Instruction: Pull out the lines running from the one with "Write the bpy" to the one with "R = math.radians", inclusive, word for word. Drop any picture.

Rows:
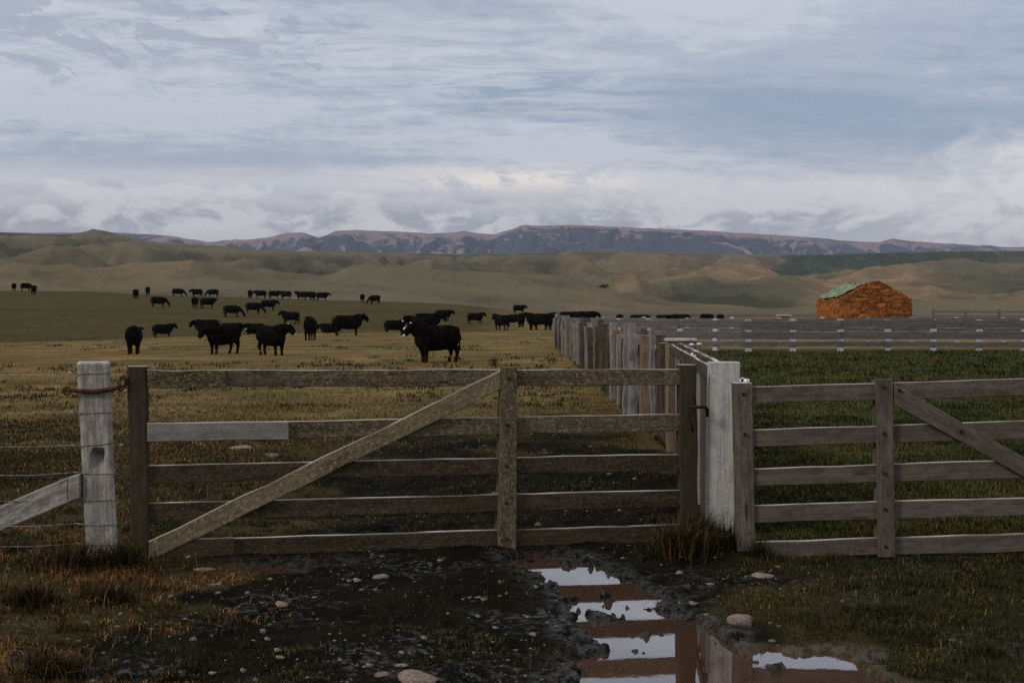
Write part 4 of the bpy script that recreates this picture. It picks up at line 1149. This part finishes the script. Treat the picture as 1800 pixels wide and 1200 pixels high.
SM = [stone_mesh(k, k == 3) for k in range(5)]
def stone(px, py, wpx, hpx, label, k=None):
    g = G(px, py); Y = g.y; ww = wpx / F * Y; hh = hpx / F * Y * .9
    o = bpy.data.objects.new('stone', SM[random.randrange(3) if k is None else k]); COL.objects.link(o)
    o.scale = (ww * 1.1, max(ww * .75, hh), hh * 1.35); o.location = (g.x, Y, max(gz(g.x, Y), -.02) + hh * .14); o.rotation_euler = (0, 0, random.uniform(-.35, .35))
    tag(o, label, 'stone', 'loose stones in the gateway')
for a in [(1336, 1016, 48, 13, 'long flat pale stone on the grass in front of the side gate', 1),
          (1302, 1102, 54, 32, 'knobbly pale stone at the right edge of the puddle', 3),
          (1249, 1031, 17, 6, 'small flat pinkish stone below the tussock by the white post'),
          (1217, 1066, 18, 9, 'rounded pinkish stone between puddle and long flat stone'),
          (1240, 1079, 12, 5, 'tiny pale stone touching mud just above the knobbly stone'),
          (669, 1019, 28, 13, 'larger of two pale stones on mud below the gate brace', 2),
          (627, 1024, 17, 9, 'smaller of two pale stones on mud below the gate brace'),
          (495, 1070, 28, 13, 'rounded pink stone on mud, above scattered small ones at left'),
          (732, 1204, 84, 34, 'biggest pale boulder half out of frame at the bottom edge', 1),
          (672, 1192, 26, 14, 'stone at the bottom edge touching left of biggest boulder'),
          (649, 1172, 16, 10, 'small stone just above the bottom edge, left of flat pink one'),
          (705, 1168, 25, 9, 'flat pink stone just above the biggest boulder'),
          (706, 1147, 13, 7, 'small white stone above the flat pink one'),
          (360, 1004, 44, 8, 'long thin pale stone under the gate beside the left puddle', 0),
          (380, 1027, 22, 6, 'slim white stone in front of the left puddle'),
          (383, 1044, 11, 6, 'little white stone below the slim white one'),
          (462, 1112, 13, 10, 'upright small pink stone below the rounded pink one'),
          (488, 1146, 16, 10, 'reddish stone in mud, upper of the lower left pair'),
          (492, 1163, 20, 7, 'reddish flat stone in mud, lower of the lower left pair'),
          (375, 1180, 22, 7, 'flat white stone near the bottom edge, left of the angular one'),
          (427, 1183, 14, 10, 'angular white stone near the bottom edge'),
          (937, 1118, 15, 8, 'pink stone left of the puddle'),
          (870, 1107, 13, 6, 'small flat white stone in mud below the middle gate stile'),
          (425, 790, 40, 11, 'pale stones heap seen under the second gate rail, left one', 2),
          (478, 802, 30, 9, 'pale flat stone under the second gate rail, right one', 0),
          (505, 912, 24, 10, 'dull stone between the two lowest gate rails')]:
    stone(*a)
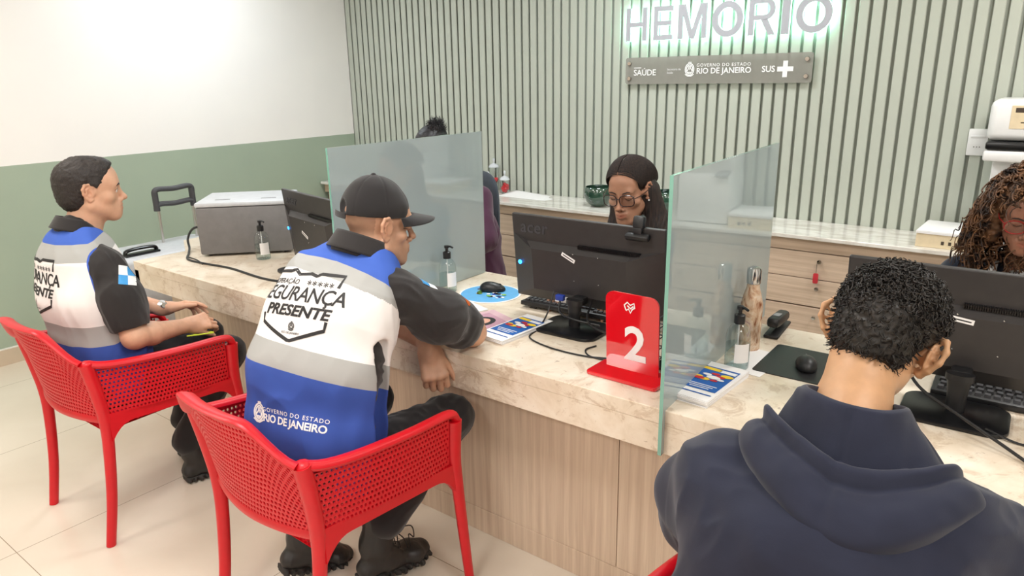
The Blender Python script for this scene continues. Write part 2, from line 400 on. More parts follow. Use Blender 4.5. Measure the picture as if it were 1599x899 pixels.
# ---------------------------------------------------------------- reception counter
CT = .78
def counter():
    t = thing('reception_counter', 'long oak fronted reception counter with thick beige travertine top', 'counter', (-1.0, 1.8, 0))
    o = (-1.0, 1.8)
    P = [(-3.674, 1.63), (1.9, 1.63), (1.9, 2.47), (-3.95, 2.47), (-3.93, 2.04), (-3.66, 1.9)]
    b = B(); b.prism([(x-o[0], y-o[1]) for x, y in P], CT-.045, CT, .002)
    # deep front apron of the slab
    b.box(((-3.674+1.9)/2-o[0], 1.665-o[1], CT-.045-.0425), (1.9+3.674, .07, .085)); b.box((-3.655-o[0], 1.765-o[1], CT-.0875), (.038, .27, .085))
    b.done('countertop', M['trav'], t, sm=0)
    x0 = -3.62
    for i, x1 in enumerate((-2.42, -.947, .53, 1.85)):
        B().box(((x0+x1)/2-o[0], 1.785-o[1], .375), (x1-x0-.003, .03, .55)).done('front_panel', M['oakv'], t, sm=0); x0 = x1
    B().box(((-3.62+1.85)/2-o[0], 1.783-o[1], .05), (5.47, .032, .098)).done('plinth', M['oakv'], t, sm=0)
    B().box((-3.605-o[0], 2.1-o[1], .34), (.03, .6, .675)).done('end_panel', M['oakv'], t, sm=0)
counter()
def glass(name, x, y0, y1, z0, z1, label):
    t = thing(name, label, 'glass screen', (x, y0, 0), 0, 'glass screens standing across the counter')
    b = bmesh.new(); pts = [(0, z0), (.105-.0, z0), (.105, CT+.002), (y1-y0, CT+.002), (y1-y0, z1), (0, z1)]
    vs = [b.verts.new((-.005, y, z)) for y, z in pts]; f = b.faces.new(vs); r = bmesh.ops.extrude_face_region(b, geom=[f])
    for v in r['geom']:
        if isinstance(v, bmesh.types.BMVert): v.co.x = .005
    bmesh.ops.recalc_face_normals(b, faces=b.faces[:])
    for f in b.faces: f.material_index = 0 if abs(f.normal.x) > .9 else 1
    me = bpy.data.meshes.new('pane'); b.to_mesh(me); b.free(); link('pane', me, [M['glass'], M['glassedge']], t)
glass('glass_screen', -.741, 1.612, 2.55, .652, 1.412, 'tinted glass screen between the red number 2 sign and the steel bottle')
bpy.data.objects['glass_screen'].rotation_euler.z = .045
glass('glass_screen', -2.038, 1.612, 2.455, .652, 1.42, 'tinted glass screen behind the officer in the black cap')

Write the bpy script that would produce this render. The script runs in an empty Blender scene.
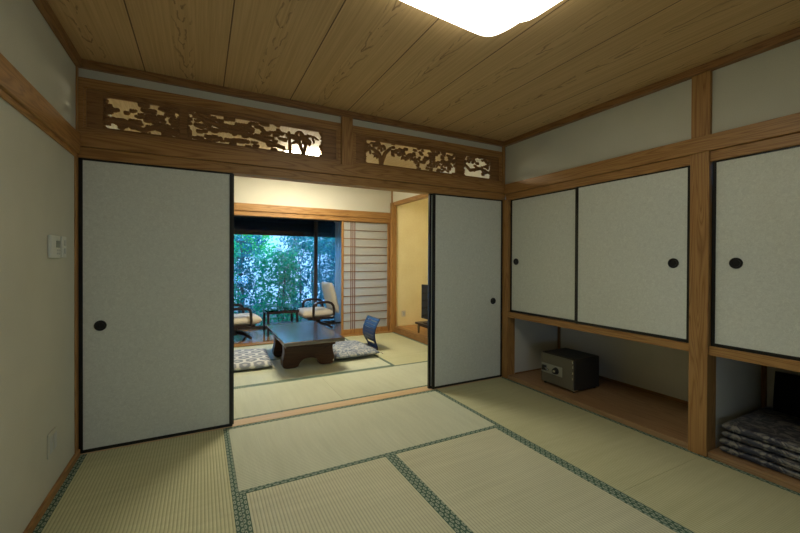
import bpy, bmesh, math, random
import numpy as np
from mathutils import Vector, Matrix
random.seed(7)
S = bpy.context.scene
C = S.collection
R = math.radians

# ------------------------------------------------------------------ materials
class NT:
    def __init__(s, name, rough=.5, spec=.5, **kw):
        s.m = bpy.data.materials.new(name); s.m.use_nodes = True
        s.t = s.m.node_tree; s.t.nodes.clear()
        s.out = s.t.nodes.new('ShaderNodeOutputMaterial')
        s.b = s.t.nodes.new('ShaderNodeBsdfPrincipled')
        s.b.inputs['Roughness'].default_value = rough
        s.b.inputs['Specular IOR Level'].default_value = spec
        for k, v in kw.items(): s.b.inputs[k.replace('_', ' ')].default_value = v
        s.t.links.new(s.b.outputs[0], s.out.inputs[0])
    def n(s, typ, **kw):
        o = s.t.nodes.new('ShaderNode' + typ)
        for k, v in kw.items(): setattr(o, k, v)
        return o
    def l(s, a, b): s.t.links.new(a, b)
    def val(s, x, sock):
        if isinstance(x, (int, float)): sock.default_value = x
        else: s.l(x, sock)
    def math(s, op, a, b=0, c=None):
        o = s.n('Math', operation=op); s.val(a, o.inputs[0]); s.val(b, o.inputs[1])
        if c is not None: s.val(c, o.inputs[2])
        return o.outputs[0]
    def coords(s, scale=(1, 1, 1), loc=(0, 0, 0)):
        tc = s.n('TexCoord'); mp = s.n('Mapping')
        mp.inputs['Scale'].default_value = scale; mp.inputs['Location'].default_value = loc
        s.l(tc.outputs['Object'], mp.inputs[0]); return mp.outputs[0]
    def sep(s, v):
        o = s.n('SeparateXYZ'); s.l(v, o.inputs[0]); return o.outputs
    def noise(s, v, scale=5, detail=3, rough=.5, dist=0):
        o = s.n('TexNoise'); s.l(v, o.inputs['Vector'])
        o.inputs['Scale'].default_value = scale; o.inputs['Detail'].default_value = detail
        o.inputs['Roughness'].default_value = rough; o.inputs['Distortion'].default_value = dist
        return o.outputs['Fac']
    def ramp(s, f, stops):
        o = s.n('ValToRGB'); s.l(f, o.inputs[0]); e = o.color_ramp.elements
        while len(e) < len(stops): e.new(.5)
        for i, (p, c) in enumerate(stops):
            e[i].position = p
            e[i].color = (*c, 1) if not isinstance(c, (int, float)) else (c, c, c, 1)
        return o.outputs[0]
    def mix(s, f, a, b, mode='MIX'):
        o = s.n('Mix', data_type='RGBA', blend_type=mode)
        s.val(f, o.inputs[0])
        for x, k in ((a, 6), (b, 7)):
            if isinstance(x, tuple): o.inputs[k].default_value = (*x, 1)
            else: s.l(x, o.inputs[k])
        return o.outputs[2]
    def color(s, c):
        if isinstance(c, tuple): s.b.inputs['Base Color'].default_value = (*c, 1)
        else: s.l(c, s.b.inputs['Base Color'])
        return s
    def bump(s, h, strength=.3, dist=.002):
        o = s.n('Bump'); o.inputs['Strength'].default_value = strength; o.inputs['Distance'].default_value = dist
        s.l(h, o.inputs['Height']); s.l(o.outputs[0], s.b.inputs['Normal'])
        return s

def plain(name, c, rough=.5, spec=.5, **kw): return NT(name, rough, spec, **kw).color(c).m

def wood(name, base, dark, axis='X', ring=1.0, rough=.45, spec=.4):
    N = NT(name, rough, spec)
    k = {'X': (.35, 6, 6), 'Y': (6, .35, 6), 'Z': (6, 6, .35)}[axis]
    v = N.coords(k)
    big = N.noise(v, 2.2 * ring, 2, .5, .6)
    rings = N.math('FRACT', N.math('MULTIPLY', big, 13))
    rings = N.math('ABSOLUTE', N.math('SUBTRACT', N.math('MULTIPLY', rings, 2), 1))
    k2 = {'X': (1.5, 90, 90), 'Y': (90, 1.5, 90), 'Z': (90, 90, 1.5)}[axis]
    fine = N.noise(N.coords(k2), 3, 3, .6)
    f = N.math('ADD', N.math('MULTIPLY', N.math('POWER', rings, 2), .62), N.math('MULTIPLY', fine, .55))
    N.color(N.ramp(f, [(.15, base), (1.1 if False else 1.0, dark)]))
    N.bump(fine, .12, .001)
    return N.m

def plaster(name, c, c2, scale=180, bump=.35, rough=.85):
    N = NT(name, rough, .2)
    v = N.coords()
    a = N.noise(v, scale, 4, .65); b = N.noise(v, 2.5, 3)
    N.color(N.ramp(N.math('ADD', N.math('MULTIPLY', a, .5), N.math('MULTIPLY', b, .5)), [(.35, c2), (.65, c)]))
    N.bump(a, bump, .002)
    return N.m

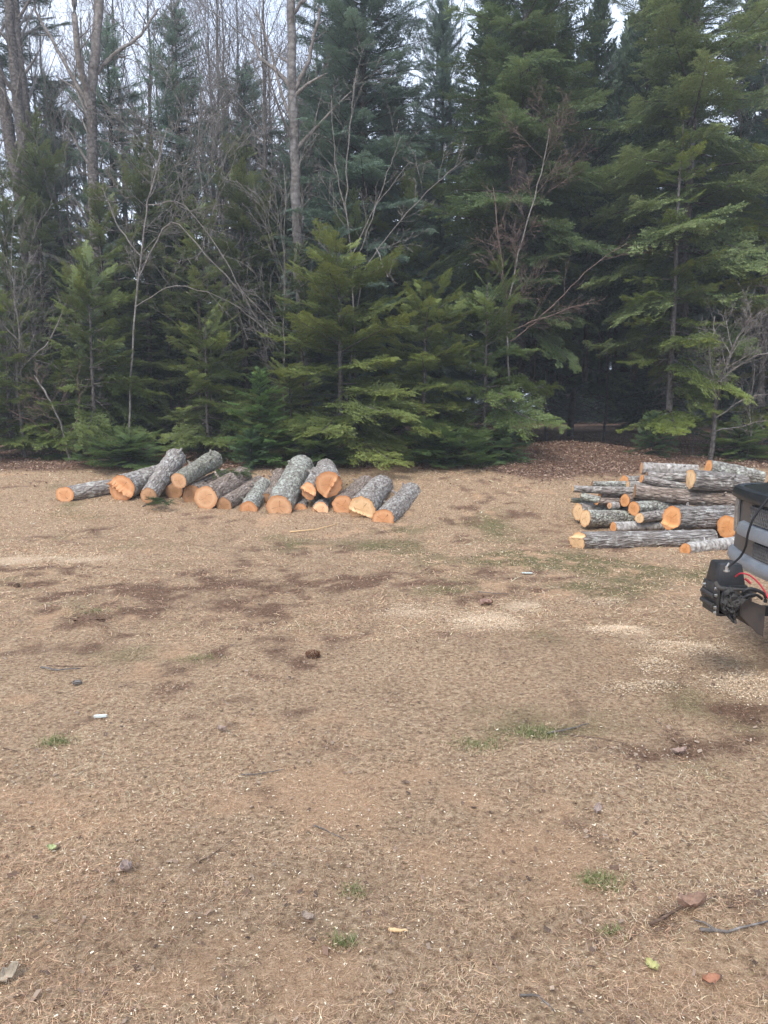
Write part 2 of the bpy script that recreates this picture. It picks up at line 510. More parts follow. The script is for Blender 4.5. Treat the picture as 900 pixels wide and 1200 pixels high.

Written solution:
Write the bpy script that would produce this render. The script runs in an empty Blender scene.
import bpy, bmesh, math, random
import numpy as np
from mathutils import Vector, Matrix
random.seed(7)
S = bpy.context.scene
C = S.collection
R = math.radians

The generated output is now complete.